#### [WORK REQUIRED]
Leave out every picture, and retype exactly the lines from the line with "Reconstruct this image" through the line with "COL = SC.collection", both ends included.

(Scenes as source code)
- - - - - - -

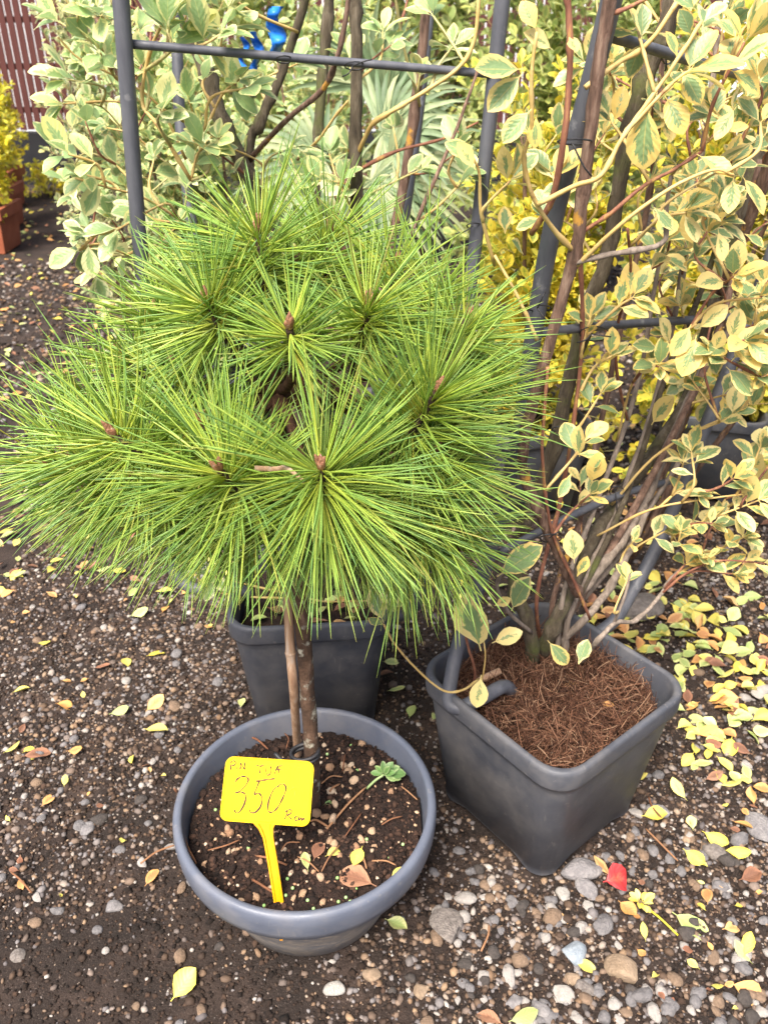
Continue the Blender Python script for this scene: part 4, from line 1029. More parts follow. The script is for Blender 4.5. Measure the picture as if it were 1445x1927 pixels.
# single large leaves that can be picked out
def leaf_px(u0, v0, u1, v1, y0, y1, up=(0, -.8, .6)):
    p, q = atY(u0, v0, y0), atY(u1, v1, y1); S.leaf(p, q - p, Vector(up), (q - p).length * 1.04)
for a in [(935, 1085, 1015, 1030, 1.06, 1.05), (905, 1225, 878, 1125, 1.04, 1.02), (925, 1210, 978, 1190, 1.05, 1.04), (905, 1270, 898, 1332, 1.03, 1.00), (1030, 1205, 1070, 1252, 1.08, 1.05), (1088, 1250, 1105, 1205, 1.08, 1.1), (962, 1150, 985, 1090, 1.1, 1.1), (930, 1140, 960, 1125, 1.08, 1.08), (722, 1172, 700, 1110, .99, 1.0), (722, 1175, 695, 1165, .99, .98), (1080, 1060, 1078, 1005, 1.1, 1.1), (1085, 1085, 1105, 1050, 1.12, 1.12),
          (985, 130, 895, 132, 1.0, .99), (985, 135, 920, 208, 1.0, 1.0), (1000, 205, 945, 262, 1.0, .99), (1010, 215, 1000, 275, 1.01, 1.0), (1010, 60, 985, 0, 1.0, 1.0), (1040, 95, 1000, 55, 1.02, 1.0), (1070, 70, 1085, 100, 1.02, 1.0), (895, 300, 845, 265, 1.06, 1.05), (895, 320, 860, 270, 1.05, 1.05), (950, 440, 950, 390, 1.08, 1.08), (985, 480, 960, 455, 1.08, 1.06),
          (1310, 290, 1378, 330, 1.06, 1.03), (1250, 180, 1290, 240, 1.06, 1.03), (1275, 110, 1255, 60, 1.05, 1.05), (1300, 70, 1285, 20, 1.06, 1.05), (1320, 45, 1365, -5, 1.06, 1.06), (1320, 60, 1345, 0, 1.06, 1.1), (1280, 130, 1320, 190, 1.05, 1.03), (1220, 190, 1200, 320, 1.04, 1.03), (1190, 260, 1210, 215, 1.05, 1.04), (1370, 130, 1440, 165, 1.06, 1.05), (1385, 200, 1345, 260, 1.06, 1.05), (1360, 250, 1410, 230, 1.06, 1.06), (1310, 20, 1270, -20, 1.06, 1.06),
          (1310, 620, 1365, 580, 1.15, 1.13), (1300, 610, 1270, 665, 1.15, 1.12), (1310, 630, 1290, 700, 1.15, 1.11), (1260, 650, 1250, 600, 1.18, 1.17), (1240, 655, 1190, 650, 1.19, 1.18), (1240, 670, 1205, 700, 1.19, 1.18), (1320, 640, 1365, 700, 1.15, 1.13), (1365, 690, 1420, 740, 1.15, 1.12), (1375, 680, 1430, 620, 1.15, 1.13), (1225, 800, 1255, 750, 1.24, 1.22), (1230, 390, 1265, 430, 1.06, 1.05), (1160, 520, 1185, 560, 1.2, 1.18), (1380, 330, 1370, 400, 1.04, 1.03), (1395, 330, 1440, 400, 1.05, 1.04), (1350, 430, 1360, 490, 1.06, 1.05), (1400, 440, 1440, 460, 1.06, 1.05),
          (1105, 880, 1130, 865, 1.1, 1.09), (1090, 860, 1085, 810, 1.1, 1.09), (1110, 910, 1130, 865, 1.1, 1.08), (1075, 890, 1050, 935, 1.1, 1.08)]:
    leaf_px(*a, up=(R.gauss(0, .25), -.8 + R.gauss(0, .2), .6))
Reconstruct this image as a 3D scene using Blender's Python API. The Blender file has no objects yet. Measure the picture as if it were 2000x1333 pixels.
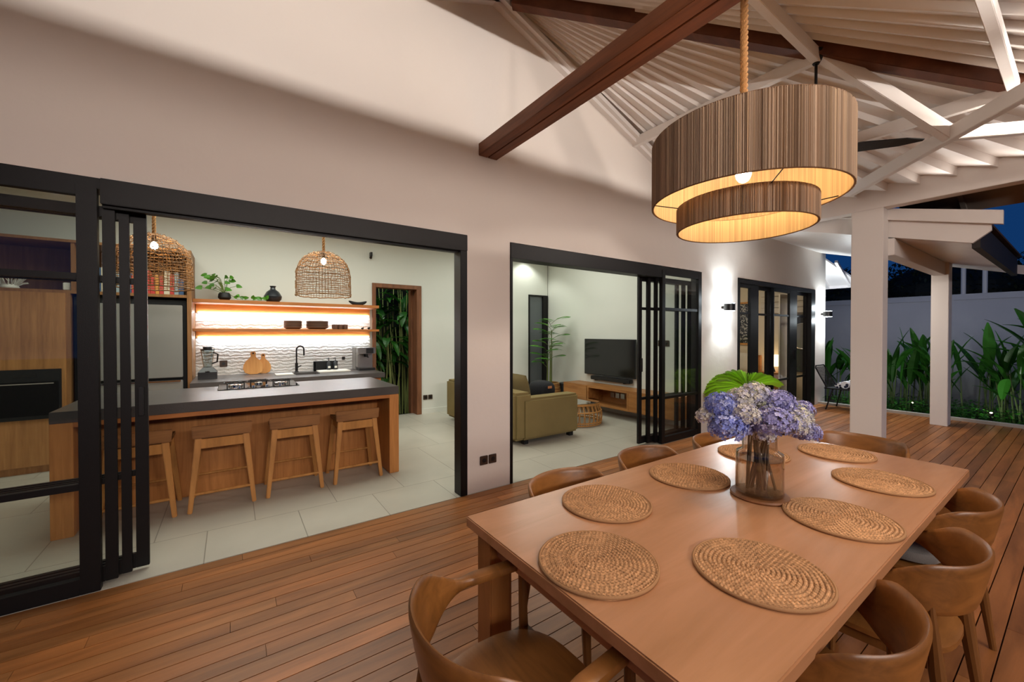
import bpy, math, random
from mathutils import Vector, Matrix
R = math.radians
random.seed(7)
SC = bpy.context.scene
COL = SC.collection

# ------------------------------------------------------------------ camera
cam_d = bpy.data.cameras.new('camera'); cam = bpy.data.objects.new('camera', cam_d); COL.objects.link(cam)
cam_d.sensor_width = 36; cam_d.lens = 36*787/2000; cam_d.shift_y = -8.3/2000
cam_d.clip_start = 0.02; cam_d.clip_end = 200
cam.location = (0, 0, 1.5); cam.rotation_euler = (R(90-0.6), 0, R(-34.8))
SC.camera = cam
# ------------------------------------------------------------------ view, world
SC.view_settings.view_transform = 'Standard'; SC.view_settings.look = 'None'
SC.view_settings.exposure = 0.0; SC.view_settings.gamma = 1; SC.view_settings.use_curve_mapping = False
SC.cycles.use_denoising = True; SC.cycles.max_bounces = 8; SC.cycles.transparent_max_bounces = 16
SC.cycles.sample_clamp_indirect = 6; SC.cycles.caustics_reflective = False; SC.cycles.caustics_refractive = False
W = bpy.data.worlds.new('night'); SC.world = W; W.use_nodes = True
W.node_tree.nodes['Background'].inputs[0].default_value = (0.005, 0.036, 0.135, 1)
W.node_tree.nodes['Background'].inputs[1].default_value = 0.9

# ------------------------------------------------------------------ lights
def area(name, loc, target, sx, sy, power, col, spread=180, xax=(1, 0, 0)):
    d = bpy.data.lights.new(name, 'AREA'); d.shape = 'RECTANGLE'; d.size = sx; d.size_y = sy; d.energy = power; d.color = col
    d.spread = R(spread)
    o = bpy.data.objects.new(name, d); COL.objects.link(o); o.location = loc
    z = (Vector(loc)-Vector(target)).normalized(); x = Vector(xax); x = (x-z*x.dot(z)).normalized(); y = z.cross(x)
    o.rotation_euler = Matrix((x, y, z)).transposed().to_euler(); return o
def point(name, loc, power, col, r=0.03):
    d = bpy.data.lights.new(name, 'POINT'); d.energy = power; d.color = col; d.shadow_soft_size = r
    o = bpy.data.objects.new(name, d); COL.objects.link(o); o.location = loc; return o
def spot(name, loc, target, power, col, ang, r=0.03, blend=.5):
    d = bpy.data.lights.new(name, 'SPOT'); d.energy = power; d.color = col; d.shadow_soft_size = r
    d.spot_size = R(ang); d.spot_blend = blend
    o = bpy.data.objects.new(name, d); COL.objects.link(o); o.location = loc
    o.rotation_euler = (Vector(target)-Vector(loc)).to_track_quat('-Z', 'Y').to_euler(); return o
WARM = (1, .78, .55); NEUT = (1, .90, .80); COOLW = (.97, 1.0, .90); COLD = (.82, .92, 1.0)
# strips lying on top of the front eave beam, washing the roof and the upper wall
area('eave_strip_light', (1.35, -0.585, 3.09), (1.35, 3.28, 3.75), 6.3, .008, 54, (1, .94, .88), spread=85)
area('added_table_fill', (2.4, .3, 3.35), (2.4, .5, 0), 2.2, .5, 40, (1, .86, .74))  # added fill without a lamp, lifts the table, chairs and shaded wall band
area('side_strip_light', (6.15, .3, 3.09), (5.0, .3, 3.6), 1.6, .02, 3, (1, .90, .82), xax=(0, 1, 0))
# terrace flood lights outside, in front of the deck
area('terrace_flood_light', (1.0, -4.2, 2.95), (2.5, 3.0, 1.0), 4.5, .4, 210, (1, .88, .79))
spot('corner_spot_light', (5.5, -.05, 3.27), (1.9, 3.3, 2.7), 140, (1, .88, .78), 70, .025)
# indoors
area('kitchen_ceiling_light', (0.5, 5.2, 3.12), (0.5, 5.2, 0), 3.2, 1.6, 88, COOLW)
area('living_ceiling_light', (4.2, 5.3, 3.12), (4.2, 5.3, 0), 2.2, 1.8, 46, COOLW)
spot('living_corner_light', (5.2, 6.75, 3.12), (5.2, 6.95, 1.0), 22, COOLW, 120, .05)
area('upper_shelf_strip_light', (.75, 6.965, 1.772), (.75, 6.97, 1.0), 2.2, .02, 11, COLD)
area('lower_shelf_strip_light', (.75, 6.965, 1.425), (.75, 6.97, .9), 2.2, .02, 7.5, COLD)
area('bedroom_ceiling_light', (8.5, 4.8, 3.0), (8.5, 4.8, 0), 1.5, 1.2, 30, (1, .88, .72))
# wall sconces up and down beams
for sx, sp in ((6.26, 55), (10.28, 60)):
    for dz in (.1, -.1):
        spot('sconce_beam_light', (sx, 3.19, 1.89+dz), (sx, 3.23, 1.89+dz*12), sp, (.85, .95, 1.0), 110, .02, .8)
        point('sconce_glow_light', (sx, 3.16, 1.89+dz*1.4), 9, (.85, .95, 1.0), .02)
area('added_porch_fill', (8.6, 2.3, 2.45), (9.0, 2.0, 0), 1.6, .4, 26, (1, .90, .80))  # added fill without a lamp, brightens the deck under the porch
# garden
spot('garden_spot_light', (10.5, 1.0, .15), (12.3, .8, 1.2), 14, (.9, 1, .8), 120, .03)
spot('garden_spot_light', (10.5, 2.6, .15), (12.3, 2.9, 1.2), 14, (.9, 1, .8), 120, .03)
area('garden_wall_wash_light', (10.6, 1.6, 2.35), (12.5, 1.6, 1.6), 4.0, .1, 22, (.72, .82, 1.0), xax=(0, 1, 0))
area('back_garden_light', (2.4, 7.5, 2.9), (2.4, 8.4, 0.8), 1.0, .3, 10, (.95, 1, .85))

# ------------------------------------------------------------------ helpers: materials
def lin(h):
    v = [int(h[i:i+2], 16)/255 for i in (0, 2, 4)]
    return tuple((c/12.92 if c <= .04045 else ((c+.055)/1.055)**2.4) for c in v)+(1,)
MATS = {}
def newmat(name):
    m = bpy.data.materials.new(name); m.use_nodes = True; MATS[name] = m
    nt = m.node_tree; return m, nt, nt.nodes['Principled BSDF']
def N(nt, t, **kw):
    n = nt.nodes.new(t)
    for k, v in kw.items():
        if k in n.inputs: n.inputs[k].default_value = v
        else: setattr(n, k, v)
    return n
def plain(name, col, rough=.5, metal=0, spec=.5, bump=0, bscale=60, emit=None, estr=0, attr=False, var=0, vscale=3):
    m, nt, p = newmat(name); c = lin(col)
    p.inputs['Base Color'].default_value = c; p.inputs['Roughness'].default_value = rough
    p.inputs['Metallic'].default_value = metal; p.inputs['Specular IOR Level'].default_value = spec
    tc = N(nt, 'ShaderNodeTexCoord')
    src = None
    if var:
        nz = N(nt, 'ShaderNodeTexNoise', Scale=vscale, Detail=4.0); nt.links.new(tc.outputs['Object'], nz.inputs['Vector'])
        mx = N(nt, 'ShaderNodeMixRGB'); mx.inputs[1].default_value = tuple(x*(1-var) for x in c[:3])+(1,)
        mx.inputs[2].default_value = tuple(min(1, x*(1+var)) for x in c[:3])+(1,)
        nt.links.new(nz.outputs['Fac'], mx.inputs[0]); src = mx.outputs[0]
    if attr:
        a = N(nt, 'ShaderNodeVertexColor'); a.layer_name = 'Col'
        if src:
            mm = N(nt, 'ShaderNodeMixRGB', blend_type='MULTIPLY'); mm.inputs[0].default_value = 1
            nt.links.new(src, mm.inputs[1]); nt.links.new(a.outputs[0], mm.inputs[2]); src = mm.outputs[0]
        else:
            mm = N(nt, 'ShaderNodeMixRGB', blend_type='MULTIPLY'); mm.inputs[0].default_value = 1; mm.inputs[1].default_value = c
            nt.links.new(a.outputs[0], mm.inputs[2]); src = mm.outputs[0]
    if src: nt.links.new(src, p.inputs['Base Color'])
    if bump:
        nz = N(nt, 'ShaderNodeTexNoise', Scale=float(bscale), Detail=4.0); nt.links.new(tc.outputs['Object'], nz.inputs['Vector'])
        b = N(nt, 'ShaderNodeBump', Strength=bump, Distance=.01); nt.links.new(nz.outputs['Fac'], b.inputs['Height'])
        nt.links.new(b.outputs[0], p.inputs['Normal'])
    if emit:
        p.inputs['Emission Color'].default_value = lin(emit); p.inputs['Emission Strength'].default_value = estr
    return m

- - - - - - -

#### [WORKED ANSWER]
Reconstruct this image as a 3D scene using Blender's Python API. The Blender file has no objects yet. Measure the picture as if it were 2000x1333 pixels.
import bpy, math, random
from mathutils import Vector, Matrix
R = math.radians
random.seed(7)
SC = bpy.context.scene
COL = SC.collection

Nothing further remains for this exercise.